Conozco todos los granos de arena de esa playa

Fer Vallespín.

Organizo todo mi verano para que esos dos días y medio queden bien despejados. De momento van tres años en los que Jesús y yo nos liberamos el segundo viernes de julio y el fin de semana al que sirve de alfombra roja. Él sale de Valencia y yo lo hago antes, desde Madrid, para encontrarnos a media tarde en la playa de Alcossebre (Castellón) de la que guardo fotos emocionantes de infancia, de cuando mi familia estaba completa.

Cuando nació mi hijo lo llevé con su madre al mismo paseo marítimo en el que figuramos mi hermana, mi padre, mi madre y yo en un marco de su salón. Y repetimos la foto. Las personas cambiaban, menos yo. El sentimiento de encajar piezas, unas por otras, en aquel puzle permanecía.

Después, mi ex mujer y yo decidimos separar caminos, pero sobrevivió algo inmutable —el destino—: un pueblito del municipio de Alcalá de Chivert con apenas 2.000 habitantes censados y el mismo alcalde desde hace 14 años. Nunca he tenido casa allí y trampeo webs de hospedaje hasta que damos con la ideal.

A principios de los 90, cuando las vacaciones infantiles eran de tres meses y a los adultos no les importaba pasar dos semanas en el mismo sitio, mi padre nos preguntó si nos apetecía quedarnos una quincena más. Entonces los apartamentos no se buscaban en el móvil sino que paseabas por el pueblo a la caza de carteles.
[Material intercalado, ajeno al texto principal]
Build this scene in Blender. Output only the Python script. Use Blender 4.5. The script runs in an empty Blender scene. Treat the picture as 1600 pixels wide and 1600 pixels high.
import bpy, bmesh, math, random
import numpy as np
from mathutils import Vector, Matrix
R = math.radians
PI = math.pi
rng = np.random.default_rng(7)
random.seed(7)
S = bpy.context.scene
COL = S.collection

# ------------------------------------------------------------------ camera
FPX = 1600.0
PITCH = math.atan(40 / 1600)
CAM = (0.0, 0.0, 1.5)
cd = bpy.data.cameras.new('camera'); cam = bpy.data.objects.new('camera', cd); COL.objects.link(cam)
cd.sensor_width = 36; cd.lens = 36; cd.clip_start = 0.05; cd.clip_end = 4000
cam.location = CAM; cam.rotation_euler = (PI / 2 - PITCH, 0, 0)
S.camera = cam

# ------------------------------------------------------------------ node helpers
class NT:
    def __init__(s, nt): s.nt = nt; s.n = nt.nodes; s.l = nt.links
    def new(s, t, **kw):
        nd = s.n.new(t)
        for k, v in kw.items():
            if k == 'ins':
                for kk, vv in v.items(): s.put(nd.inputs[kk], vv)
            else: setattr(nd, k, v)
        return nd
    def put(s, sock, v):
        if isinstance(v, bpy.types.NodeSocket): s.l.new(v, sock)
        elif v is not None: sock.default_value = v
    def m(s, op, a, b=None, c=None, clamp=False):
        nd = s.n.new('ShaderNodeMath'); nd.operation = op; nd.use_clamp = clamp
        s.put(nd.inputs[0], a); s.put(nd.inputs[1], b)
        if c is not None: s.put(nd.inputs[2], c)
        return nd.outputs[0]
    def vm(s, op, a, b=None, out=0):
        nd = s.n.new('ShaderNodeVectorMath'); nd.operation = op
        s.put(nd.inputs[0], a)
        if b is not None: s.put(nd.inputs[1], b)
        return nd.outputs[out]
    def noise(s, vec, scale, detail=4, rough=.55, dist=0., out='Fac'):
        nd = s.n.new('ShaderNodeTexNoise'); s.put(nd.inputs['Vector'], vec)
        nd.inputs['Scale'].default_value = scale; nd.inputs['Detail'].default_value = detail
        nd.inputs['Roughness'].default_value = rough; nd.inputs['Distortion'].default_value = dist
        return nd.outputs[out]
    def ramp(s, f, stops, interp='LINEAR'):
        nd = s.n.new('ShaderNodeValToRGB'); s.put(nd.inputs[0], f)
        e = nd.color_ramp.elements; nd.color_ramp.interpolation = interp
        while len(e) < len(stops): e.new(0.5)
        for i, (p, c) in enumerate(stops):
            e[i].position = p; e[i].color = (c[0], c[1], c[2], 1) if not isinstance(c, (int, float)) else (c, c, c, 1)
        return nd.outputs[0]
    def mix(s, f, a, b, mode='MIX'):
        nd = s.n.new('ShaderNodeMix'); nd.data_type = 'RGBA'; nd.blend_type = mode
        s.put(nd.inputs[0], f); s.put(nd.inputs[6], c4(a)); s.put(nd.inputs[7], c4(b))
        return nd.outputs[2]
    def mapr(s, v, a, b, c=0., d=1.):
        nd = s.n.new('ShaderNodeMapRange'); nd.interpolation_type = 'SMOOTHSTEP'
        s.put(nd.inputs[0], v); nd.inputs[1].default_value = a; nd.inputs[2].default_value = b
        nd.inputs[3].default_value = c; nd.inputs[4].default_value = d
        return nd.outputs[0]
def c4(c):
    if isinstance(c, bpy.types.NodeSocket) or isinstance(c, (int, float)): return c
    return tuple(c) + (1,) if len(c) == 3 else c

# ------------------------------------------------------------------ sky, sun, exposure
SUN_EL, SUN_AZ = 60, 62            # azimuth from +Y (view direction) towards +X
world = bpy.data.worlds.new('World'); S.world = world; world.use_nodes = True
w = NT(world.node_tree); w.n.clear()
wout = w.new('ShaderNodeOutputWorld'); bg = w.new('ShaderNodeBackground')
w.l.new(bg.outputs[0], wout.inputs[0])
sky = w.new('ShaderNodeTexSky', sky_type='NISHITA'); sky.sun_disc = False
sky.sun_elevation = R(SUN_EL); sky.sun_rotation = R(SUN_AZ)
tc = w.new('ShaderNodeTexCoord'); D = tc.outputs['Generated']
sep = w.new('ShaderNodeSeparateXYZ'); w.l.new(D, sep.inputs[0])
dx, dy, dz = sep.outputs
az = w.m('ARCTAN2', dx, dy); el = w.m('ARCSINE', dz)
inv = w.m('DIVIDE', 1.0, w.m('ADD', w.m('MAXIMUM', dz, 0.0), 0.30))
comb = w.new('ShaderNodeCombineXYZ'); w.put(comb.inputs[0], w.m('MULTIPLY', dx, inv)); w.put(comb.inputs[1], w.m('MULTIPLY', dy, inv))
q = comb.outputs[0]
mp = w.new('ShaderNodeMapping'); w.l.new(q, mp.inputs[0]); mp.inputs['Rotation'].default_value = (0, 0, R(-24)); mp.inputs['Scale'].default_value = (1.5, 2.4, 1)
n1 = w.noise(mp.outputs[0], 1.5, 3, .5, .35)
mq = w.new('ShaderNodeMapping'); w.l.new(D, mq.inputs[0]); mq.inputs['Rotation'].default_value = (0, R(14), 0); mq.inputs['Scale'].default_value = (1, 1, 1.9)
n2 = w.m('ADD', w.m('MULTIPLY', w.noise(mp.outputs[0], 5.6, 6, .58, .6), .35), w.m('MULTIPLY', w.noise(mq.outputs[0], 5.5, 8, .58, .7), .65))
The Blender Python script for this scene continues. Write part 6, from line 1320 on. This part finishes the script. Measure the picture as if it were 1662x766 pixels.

Ese mismo día arregló una cita, acordó un precio justo con un apretón de manos e hicimos una pequeña mudanza. Era la playa del día de la marmota, con olas por la mañana, salas recreativas a la hora de la siesta y cine de verano después de la cena.

Creo que no hace falta ser un pirado nostálgico para buscar algo de eso de vuelta. Y no es la ortodoxia transgeneracional que había imaginado, pero ahora me acompaña mi amigo y se está convirtiendo en algo importante para los dos. Podríamos habernos adaptado a su cápsula del tiempo, pero se ha pegado a la mía y lo hace con generosidad. Me entiende. Así que una temporada más —“con esa perseverancia y ganas de rutina milimétrica”, según sus propias palabras —, repetiremos ritual en una versión casta de El año que viene a la misma hora.

Por las mañanas desayurenamos en esa cafetería de camping, temprano, con la misma brisa de mar que recrea ahora mismo el ventilador de mi salón. Un aire templado y noble como para quedarnos pidiendo cafés solos todo el día. Las únicas citas cerradas son ese restaurante gastronómico en el que solemos cenar la primera noche y el que está arriba de la montaña, donde preparan un arroz al senyoret de medio dedo de grosor que comemos directamente de la paellera.

Uno de los dos aparecerá también con una buena botella de whisky con la que brindar en las rocas nada más llegar. Cada trago es nuestra particular hoguera de San Juan, y lo que nos quema es la garganta y los recuerdos generados desde el último brindis. Y hablaremos de libros (de los que leemos y los que escribimos), de la gente excitante que hemos conocido, de lo que echamos de menos a nuestros padres y de cómo esas cicatrices hacen que otras nuevas no duelan apenas. Pero también de las películas que nos emocionan. No tienen que ser muchas, pero sí importantes. Haremos muchos rankings —entre las de Tarantino casi siempre decidimos que Érase una vez en Hollywood ya habita en el top 3 y sigue escalando—. Y en nuestros desplazamientos solo sonará aquella primera primera playlist de 2019 —que vamos ampliando— llena de sintetizadores y de Robyn.

Más tarde, al anochecer nos sentaremos en la terraza sin encender las luces para que no nos encuentren los mosquitos. Charlaremos durante tres horas sobre negocios con los que nunca nos atreveremos y después quizá sintonicemos uno de los monólogos de Anthony Jeselnik hasta que uno de los dos comience a dar cabezadas. Esas polaroids me recuerdan a la última escena de Una historia verdadera, cuando Alvin Straight llega a casa de su hermano enfermo después haber recorrido dos estados en una cosechadora solo para sentarse en el porche junto a él. Sobran las palabras.

Habrá un momento del domingo en que él se quedará en la orilla leyendo uno de esos cómics que siempre lleva consigo y que vuelven a casa con apenas dos páginas leídas y llenas de arena. Es entonces que me adentraré 100 metros en las cálidas aguas del mediterráneo y nadaré apenas 50 brazadas hasta hacerme el muerto. Los ojos queman y siguen cerrados y yo no tengo nada de frío. Quedan 30 minutos para volver a la civilización pero no me da pena porque hemos disfrutado durante el tiempo exacto. Conozco todos los granos de arena de esa playa.